Styles all their own

Apfel’s fashions, Belin’s photos spotlight creativity, individuality

October 24, 2009|Mark Feeney, Globe Staff
(Page 3 of 3)

Style, artifice, and their ungainly stepchild, affectation, have long drawn Belin. She’s done photographic studies of Michael Jackson impersonators, showgirls, bodybuilders, and lapdogs. Here she photographs mannequins that look almost human, a human who looks almost like a mannequin (she’s a cabaret performer who’s identically posed in three shots, each time wearing a different costume), gargantuan still lifes, and a pair of chip bags.
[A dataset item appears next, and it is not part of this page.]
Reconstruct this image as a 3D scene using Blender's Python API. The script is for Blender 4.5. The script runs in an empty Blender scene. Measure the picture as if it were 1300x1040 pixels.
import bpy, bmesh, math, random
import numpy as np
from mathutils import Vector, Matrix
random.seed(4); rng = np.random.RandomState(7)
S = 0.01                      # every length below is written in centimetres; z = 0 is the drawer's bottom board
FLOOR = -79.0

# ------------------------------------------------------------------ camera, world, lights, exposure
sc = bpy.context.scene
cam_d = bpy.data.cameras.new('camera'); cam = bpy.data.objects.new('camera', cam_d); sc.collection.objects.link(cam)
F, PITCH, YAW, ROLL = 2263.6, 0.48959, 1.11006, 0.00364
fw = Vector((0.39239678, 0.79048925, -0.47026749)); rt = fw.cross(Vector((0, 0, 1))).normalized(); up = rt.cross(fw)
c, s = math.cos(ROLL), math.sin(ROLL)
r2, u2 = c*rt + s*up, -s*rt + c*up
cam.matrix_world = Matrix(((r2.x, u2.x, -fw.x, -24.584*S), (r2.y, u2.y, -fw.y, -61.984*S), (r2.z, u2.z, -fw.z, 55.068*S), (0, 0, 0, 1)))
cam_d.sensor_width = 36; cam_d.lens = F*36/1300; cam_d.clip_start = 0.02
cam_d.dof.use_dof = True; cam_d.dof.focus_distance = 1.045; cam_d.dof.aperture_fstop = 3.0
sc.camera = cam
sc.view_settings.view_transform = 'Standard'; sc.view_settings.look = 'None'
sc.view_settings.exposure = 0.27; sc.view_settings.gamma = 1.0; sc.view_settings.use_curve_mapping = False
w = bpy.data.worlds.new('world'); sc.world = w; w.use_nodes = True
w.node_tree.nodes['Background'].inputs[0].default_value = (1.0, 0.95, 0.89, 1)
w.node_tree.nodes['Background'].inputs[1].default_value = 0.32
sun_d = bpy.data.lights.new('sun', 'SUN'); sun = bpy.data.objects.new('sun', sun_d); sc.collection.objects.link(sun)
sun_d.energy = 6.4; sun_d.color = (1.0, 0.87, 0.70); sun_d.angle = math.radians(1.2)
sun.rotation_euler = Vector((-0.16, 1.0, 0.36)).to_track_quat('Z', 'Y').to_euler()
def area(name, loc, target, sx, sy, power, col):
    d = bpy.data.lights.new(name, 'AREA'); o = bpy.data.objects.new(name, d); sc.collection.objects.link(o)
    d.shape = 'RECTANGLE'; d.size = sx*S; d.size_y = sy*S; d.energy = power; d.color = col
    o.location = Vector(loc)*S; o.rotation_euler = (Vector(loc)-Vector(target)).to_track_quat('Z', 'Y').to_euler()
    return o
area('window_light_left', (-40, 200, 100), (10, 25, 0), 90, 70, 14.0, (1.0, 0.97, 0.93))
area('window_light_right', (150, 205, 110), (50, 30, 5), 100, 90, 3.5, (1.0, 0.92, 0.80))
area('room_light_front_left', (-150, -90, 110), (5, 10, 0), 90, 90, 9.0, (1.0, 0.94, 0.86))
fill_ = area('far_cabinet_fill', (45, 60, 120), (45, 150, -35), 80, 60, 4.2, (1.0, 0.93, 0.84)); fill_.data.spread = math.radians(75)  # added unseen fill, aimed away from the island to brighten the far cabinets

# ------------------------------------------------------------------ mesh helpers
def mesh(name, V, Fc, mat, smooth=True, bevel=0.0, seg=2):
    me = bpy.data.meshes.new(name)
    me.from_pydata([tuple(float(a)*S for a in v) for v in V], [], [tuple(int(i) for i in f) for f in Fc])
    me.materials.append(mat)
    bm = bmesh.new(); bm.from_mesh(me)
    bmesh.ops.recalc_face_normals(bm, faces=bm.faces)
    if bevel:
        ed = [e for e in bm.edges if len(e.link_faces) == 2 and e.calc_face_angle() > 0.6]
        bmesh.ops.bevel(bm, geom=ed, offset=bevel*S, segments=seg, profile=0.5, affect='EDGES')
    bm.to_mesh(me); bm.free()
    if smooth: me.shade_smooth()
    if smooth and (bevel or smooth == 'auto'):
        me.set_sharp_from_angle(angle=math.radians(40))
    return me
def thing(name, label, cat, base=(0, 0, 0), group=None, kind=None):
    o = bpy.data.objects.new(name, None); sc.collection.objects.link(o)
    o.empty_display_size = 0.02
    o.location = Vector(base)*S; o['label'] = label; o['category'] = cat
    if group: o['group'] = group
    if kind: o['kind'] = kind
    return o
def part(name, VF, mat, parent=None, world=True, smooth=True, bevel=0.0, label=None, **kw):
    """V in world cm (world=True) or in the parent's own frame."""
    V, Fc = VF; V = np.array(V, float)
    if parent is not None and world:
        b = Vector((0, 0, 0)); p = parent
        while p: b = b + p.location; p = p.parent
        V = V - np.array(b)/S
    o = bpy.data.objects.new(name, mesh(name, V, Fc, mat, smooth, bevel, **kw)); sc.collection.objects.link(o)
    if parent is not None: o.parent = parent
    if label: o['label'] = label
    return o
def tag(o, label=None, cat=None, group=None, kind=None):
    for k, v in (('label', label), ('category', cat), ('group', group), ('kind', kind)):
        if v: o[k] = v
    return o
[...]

These are items whose artifice we tend to ignore. Belin uses scale to reorient them. Her pictures raise questions about our idea of beauty (those chip bags are surprisingly attractive). They also confront the nature of portraiture. Is it meant to present or reveal? Well, both, of course, but by emphasizing presentation at the expense of revelation she makes us see the portrait afresh.
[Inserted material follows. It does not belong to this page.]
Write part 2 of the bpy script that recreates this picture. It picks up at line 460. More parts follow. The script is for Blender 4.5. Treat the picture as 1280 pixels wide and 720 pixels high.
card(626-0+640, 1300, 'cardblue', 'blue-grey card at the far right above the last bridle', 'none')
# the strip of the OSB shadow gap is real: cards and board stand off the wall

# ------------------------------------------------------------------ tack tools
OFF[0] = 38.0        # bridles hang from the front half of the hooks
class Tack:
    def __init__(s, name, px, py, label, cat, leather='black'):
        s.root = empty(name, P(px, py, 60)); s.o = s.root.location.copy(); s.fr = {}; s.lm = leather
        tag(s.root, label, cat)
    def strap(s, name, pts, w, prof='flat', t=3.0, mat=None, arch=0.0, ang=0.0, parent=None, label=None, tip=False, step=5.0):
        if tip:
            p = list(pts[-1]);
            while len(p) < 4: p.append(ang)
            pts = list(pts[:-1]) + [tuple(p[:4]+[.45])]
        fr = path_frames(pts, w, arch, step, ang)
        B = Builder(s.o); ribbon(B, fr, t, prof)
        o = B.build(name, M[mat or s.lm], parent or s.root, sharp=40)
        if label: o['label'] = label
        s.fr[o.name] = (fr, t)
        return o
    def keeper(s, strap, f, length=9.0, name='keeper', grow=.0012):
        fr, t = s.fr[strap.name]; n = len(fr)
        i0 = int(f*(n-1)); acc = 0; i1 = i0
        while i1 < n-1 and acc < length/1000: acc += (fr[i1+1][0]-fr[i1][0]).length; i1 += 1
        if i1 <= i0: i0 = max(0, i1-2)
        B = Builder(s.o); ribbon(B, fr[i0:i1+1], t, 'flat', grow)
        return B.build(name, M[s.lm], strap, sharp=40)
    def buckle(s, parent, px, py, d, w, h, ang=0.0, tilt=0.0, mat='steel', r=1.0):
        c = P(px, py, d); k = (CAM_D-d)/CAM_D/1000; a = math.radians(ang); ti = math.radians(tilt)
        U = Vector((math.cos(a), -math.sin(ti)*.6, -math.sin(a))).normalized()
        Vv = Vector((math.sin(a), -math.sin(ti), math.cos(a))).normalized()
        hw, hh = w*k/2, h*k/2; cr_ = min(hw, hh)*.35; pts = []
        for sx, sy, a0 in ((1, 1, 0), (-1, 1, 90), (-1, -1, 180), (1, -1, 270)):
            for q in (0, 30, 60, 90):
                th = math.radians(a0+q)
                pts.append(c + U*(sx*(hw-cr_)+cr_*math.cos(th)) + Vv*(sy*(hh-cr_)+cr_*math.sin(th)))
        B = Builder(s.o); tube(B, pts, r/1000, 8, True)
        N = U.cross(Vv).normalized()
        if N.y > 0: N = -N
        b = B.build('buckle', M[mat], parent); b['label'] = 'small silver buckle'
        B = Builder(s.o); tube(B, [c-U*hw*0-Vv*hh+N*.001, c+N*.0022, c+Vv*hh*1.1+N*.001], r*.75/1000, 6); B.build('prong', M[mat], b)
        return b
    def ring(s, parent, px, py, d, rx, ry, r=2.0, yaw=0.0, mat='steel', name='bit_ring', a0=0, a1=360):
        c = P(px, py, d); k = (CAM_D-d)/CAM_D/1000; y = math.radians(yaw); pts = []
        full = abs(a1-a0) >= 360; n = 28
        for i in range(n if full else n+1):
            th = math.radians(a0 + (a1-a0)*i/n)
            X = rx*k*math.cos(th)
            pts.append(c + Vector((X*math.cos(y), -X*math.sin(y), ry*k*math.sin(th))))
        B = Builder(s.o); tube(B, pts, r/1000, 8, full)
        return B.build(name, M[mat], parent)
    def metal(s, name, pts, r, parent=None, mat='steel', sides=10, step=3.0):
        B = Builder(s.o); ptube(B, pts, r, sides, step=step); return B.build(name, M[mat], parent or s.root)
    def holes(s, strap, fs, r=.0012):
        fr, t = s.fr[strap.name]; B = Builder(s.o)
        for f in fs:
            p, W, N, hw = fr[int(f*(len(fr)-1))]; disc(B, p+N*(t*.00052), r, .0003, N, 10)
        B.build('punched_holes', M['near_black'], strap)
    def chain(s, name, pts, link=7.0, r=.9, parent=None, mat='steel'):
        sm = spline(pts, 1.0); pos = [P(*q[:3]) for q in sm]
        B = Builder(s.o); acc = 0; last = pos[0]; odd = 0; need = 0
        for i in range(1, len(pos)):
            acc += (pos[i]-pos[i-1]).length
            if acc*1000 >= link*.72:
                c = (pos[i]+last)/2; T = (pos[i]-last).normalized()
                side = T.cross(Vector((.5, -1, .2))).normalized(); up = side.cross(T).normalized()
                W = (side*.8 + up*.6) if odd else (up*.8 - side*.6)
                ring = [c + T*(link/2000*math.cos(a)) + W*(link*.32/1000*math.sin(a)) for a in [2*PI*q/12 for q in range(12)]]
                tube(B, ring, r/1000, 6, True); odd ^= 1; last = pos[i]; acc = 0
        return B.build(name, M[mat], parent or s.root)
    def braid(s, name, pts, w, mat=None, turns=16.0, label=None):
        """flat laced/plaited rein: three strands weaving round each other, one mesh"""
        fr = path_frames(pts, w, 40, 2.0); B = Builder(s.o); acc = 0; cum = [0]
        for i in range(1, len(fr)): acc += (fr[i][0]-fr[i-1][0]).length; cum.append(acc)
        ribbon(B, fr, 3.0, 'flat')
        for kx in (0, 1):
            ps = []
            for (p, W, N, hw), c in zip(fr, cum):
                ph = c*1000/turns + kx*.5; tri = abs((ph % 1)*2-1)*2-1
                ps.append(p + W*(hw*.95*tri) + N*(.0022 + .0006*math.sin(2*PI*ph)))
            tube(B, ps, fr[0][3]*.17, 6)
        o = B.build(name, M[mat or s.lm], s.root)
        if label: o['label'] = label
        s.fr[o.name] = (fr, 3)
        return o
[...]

The effect of Belin’s work is a bit creepy - which is both intentional and not. The creepiness is a function of novelty and the unnervingness that can come with it. (Though there’s novelty, and then there’s novelty: The Surrealists were using dolls to question the representation of reality 80 years ago.) But there’s also the creepiness of such relentless control. Even the most exacting photographer can’t help but leave some room for chance in his or her work. The great thing about a mannequin, from Belin’s point of view, is that it takes the life out of lifelike. It doesn’t matter to her that any good portrait can’t help but be a collaboration between photographer and sitter.

Fashionistas (such a silly term) will demur, but there really is something frivolous, even grotesque, about the Apfel show. She can be really way out there, sometimes. But it’s a frivolity and grotesqueness that happen to be alive with personality and fizz, that display an almost-promiscuous love of variety and appearance for appearance’s sake (which is not a bad working definition of art). The Belin show rejects, or at least ignores, all such concerns. It plucks every one of those 3 million feathers so as to wrap them up into a neat, not-so-little package.